_PROVIDED INFORMATION:_
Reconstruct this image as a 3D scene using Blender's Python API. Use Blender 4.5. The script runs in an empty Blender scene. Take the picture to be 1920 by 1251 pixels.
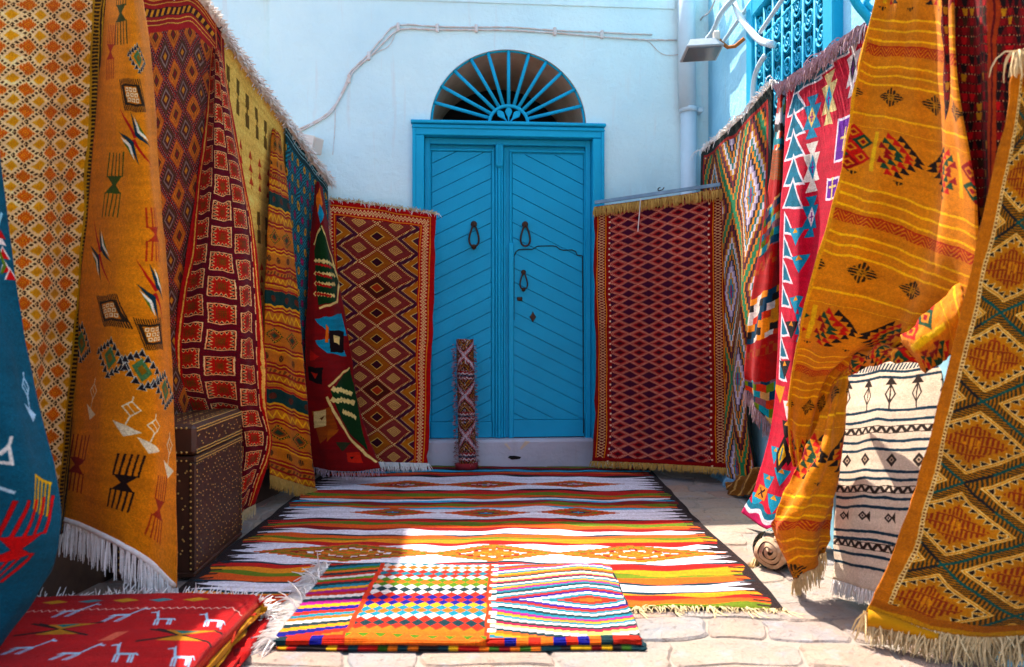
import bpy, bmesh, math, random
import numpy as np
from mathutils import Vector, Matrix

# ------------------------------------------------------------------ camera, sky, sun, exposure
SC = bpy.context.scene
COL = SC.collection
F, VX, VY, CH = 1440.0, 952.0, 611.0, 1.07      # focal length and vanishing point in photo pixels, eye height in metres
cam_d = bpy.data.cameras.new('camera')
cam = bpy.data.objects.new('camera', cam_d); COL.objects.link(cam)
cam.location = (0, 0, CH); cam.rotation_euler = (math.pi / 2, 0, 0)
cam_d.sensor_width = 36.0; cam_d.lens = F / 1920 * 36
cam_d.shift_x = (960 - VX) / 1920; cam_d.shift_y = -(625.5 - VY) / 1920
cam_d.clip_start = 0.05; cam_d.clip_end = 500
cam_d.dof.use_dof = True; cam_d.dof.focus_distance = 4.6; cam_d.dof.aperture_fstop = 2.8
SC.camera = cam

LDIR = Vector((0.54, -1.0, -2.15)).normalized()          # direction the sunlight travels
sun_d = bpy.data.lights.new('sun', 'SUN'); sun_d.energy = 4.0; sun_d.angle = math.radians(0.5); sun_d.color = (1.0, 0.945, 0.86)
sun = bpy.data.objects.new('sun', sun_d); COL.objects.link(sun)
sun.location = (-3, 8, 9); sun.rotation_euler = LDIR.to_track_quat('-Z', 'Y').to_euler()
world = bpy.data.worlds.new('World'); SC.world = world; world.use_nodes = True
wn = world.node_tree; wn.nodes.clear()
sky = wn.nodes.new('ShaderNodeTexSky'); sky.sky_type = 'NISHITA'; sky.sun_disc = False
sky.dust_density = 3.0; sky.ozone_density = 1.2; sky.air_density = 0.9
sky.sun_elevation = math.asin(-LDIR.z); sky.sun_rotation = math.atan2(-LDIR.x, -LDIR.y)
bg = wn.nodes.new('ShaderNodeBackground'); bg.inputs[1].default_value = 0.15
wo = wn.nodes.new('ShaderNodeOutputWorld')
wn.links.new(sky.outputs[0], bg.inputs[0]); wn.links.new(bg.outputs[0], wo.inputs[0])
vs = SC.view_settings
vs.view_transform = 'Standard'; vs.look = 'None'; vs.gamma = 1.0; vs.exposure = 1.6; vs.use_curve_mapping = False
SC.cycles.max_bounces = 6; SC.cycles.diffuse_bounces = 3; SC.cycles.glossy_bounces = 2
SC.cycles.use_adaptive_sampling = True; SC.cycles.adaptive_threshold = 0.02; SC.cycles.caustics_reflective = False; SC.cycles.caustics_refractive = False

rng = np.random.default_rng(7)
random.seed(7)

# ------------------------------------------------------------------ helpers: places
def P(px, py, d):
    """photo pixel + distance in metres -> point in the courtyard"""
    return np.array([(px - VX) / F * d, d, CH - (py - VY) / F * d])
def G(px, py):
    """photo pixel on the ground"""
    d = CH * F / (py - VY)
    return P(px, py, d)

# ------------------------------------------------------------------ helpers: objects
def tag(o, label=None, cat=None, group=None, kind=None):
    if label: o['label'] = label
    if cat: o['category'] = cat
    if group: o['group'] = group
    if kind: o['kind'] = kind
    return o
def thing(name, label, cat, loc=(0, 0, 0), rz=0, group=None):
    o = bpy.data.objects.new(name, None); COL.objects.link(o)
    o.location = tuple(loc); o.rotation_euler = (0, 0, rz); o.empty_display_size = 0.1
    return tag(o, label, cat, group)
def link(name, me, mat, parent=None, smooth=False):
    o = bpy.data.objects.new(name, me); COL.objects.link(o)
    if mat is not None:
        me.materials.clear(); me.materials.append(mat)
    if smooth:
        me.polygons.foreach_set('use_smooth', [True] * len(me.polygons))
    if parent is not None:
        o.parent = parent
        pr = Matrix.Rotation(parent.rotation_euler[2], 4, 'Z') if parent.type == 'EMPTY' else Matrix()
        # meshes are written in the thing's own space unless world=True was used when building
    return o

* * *

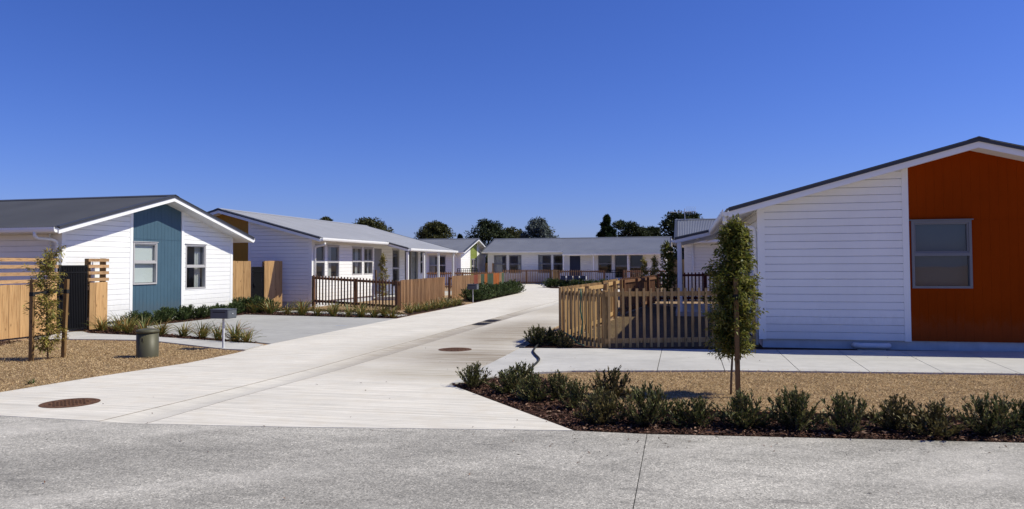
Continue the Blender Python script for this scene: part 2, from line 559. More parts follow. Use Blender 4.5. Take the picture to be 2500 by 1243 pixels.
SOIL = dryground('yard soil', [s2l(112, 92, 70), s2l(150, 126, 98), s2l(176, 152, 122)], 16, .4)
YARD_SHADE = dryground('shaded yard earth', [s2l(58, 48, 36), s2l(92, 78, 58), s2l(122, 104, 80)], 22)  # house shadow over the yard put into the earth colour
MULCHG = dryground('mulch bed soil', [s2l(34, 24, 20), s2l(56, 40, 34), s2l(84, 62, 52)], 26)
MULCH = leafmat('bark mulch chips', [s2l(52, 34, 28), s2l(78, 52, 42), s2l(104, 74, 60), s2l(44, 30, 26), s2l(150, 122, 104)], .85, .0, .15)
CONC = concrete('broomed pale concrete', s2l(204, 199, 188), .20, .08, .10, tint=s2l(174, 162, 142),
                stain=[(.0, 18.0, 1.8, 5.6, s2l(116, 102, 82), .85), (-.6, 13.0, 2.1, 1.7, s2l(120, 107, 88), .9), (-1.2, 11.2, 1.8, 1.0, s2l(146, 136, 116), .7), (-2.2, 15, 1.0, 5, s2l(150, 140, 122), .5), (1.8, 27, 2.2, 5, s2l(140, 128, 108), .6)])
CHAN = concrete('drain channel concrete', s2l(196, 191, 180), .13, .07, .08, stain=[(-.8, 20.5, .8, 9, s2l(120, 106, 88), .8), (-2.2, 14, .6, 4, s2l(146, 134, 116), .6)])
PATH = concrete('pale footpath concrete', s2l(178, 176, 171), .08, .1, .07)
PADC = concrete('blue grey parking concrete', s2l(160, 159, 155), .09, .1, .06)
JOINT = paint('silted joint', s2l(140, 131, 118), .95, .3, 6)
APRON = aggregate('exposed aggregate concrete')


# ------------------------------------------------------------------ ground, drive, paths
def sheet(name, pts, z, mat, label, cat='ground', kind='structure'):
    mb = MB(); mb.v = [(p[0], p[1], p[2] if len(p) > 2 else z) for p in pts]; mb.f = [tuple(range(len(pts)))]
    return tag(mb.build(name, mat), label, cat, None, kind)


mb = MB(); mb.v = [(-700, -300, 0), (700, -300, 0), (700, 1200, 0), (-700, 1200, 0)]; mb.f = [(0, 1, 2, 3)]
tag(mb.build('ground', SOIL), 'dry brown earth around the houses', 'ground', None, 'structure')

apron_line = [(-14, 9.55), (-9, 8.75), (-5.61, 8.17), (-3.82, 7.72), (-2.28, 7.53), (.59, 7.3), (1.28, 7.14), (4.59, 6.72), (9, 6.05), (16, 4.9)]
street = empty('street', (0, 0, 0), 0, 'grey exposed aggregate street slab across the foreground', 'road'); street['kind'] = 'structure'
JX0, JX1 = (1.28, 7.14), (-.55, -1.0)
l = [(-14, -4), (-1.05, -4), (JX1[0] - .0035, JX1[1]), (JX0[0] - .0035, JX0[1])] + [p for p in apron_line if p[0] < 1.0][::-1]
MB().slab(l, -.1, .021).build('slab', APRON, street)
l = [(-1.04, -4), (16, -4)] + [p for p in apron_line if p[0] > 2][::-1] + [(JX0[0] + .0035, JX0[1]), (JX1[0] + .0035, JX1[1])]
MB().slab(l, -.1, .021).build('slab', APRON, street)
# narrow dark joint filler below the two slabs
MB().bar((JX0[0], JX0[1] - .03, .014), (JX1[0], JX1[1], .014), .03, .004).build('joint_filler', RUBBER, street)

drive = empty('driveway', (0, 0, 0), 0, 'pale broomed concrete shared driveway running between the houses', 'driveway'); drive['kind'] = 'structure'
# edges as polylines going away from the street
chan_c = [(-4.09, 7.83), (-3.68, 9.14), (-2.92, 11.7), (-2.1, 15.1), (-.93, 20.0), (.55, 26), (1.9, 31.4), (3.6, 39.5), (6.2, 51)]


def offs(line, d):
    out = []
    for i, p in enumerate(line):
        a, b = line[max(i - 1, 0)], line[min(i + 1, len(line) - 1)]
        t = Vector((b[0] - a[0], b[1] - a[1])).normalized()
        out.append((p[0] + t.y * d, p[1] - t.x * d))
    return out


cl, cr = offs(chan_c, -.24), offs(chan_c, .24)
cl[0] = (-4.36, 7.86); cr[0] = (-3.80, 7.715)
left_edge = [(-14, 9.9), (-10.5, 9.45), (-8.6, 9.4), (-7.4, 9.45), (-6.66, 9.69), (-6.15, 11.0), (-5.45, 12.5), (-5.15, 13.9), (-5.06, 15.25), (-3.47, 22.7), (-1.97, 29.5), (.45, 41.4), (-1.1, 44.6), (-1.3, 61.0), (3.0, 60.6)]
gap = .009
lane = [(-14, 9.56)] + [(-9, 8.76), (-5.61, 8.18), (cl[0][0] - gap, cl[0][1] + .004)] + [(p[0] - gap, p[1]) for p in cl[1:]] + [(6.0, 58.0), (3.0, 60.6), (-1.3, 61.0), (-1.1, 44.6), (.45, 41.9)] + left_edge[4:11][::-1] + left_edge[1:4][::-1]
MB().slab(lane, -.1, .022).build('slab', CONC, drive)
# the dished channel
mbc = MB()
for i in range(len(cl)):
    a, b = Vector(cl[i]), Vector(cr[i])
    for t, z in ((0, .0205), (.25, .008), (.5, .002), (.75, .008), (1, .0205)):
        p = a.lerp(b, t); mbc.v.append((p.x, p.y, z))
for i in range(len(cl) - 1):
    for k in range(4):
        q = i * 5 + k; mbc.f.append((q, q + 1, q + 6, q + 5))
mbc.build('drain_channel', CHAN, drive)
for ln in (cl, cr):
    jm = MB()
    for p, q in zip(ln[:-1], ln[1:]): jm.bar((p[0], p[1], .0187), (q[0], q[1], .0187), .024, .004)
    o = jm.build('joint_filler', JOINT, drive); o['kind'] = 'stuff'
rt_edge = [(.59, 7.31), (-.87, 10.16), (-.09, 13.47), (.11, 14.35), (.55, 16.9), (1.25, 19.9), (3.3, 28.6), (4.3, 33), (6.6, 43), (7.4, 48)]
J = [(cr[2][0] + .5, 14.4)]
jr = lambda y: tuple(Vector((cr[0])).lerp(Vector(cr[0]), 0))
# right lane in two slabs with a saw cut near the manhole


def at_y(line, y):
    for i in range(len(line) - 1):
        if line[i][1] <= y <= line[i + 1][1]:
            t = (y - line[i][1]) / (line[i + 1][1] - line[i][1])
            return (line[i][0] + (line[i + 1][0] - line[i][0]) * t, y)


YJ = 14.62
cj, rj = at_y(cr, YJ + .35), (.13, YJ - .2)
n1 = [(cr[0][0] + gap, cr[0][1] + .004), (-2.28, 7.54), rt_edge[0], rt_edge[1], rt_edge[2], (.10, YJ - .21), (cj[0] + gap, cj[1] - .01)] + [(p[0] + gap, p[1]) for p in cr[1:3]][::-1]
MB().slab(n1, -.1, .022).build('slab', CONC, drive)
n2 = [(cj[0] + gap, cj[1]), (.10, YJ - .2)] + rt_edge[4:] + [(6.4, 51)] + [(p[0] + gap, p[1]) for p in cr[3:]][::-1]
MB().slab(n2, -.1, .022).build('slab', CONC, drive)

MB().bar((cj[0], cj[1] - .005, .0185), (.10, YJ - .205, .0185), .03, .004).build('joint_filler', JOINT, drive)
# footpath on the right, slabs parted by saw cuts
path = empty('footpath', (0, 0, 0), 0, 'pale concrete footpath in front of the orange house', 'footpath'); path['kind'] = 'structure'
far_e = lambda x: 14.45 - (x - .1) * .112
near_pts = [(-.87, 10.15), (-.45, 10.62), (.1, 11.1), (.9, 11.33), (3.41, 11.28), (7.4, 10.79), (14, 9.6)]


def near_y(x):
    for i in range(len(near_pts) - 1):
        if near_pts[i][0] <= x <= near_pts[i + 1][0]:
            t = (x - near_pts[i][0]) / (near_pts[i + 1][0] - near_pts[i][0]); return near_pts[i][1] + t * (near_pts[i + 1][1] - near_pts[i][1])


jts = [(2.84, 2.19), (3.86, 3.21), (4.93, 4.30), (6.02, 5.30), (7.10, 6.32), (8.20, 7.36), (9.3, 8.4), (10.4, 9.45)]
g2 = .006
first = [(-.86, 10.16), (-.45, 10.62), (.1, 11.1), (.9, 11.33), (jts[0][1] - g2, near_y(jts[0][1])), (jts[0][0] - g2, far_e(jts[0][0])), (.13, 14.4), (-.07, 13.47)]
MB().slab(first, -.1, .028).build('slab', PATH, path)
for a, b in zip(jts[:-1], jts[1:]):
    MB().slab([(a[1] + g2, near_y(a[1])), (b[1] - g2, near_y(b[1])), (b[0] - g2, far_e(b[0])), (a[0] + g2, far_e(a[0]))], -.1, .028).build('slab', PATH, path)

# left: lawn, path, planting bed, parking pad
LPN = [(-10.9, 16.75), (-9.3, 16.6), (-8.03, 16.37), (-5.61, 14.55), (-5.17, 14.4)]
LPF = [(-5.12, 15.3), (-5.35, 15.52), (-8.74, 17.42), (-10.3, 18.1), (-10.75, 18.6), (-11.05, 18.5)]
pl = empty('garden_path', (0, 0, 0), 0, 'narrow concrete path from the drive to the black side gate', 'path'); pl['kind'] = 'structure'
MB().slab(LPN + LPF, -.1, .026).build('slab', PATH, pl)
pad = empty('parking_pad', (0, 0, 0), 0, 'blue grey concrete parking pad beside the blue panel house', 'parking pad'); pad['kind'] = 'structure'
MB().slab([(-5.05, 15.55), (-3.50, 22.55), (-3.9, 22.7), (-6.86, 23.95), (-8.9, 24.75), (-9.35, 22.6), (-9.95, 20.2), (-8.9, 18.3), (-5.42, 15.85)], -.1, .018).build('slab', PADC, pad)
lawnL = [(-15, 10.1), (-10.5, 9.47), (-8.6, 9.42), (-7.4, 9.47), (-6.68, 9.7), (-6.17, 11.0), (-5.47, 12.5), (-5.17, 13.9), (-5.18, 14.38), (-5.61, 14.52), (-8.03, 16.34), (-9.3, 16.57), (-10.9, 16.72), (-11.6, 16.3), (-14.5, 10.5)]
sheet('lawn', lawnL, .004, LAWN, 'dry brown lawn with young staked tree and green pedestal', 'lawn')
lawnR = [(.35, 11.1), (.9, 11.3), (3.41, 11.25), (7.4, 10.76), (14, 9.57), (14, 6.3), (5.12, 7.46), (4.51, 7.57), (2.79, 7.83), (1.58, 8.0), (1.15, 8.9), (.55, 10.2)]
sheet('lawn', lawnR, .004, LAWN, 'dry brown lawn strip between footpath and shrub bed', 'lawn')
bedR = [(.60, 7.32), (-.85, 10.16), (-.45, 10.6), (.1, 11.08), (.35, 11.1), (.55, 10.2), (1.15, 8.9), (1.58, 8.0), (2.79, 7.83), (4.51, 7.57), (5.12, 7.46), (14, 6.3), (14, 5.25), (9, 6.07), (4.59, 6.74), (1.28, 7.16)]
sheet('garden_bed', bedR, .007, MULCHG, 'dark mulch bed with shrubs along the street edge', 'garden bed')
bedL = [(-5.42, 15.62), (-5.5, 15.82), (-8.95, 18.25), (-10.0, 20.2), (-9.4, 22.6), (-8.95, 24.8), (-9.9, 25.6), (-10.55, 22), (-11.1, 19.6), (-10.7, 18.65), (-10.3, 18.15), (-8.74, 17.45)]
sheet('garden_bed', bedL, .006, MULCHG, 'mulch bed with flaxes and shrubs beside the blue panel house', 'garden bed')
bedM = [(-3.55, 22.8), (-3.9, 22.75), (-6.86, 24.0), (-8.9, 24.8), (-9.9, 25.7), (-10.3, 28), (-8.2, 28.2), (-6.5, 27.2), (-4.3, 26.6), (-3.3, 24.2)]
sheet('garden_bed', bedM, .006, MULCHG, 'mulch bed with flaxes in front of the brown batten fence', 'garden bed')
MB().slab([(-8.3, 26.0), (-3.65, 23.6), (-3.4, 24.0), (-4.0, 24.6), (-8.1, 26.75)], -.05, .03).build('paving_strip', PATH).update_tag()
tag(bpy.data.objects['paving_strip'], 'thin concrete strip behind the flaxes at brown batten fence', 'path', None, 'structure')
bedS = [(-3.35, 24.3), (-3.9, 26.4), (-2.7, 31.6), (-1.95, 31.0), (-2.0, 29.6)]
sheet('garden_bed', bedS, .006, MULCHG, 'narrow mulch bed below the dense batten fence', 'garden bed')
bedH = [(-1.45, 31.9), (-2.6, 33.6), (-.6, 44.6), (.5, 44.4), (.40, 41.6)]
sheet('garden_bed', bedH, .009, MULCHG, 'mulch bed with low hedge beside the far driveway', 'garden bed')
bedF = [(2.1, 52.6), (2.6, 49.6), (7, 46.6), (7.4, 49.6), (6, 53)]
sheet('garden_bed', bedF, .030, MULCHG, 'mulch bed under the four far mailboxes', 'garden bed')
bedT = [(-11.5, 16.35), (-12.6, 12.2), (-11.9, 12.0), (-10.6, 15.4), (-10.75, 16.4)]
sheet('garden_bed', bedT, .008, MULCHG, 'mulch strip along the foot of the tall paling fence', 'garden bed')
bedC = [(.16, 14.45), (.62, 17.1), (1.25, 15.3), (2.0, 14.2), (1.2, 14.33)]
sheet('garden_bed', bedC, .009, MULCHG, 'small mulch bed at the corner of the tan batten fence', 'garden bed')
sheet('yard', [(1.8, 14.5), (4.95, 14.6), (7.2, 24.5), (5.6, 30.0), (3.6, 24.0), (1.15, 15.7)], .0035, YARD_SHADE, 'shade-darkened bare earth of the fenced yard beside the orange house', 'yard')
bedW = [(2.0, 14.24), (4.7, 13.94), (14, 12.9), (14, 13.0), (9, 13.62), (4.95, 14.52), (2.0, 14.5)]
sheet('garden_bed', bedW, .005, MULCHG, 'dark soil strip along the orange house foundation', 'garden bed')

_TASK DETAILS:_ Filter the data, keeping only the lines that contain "script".

_EXERCISE RESULT:_
Reconstruct this image as a 3D scene using Blender's Python API. Use Blender 4.5. The script runs in an empty Blender scene. Take the picture to be 1920 by 1251 pixels.
Continue the Blender Python script for this scene: part 2, from line 559. More parts follow. Use Blender 4.5. Take the picture to be 2500 by 1243 pixels.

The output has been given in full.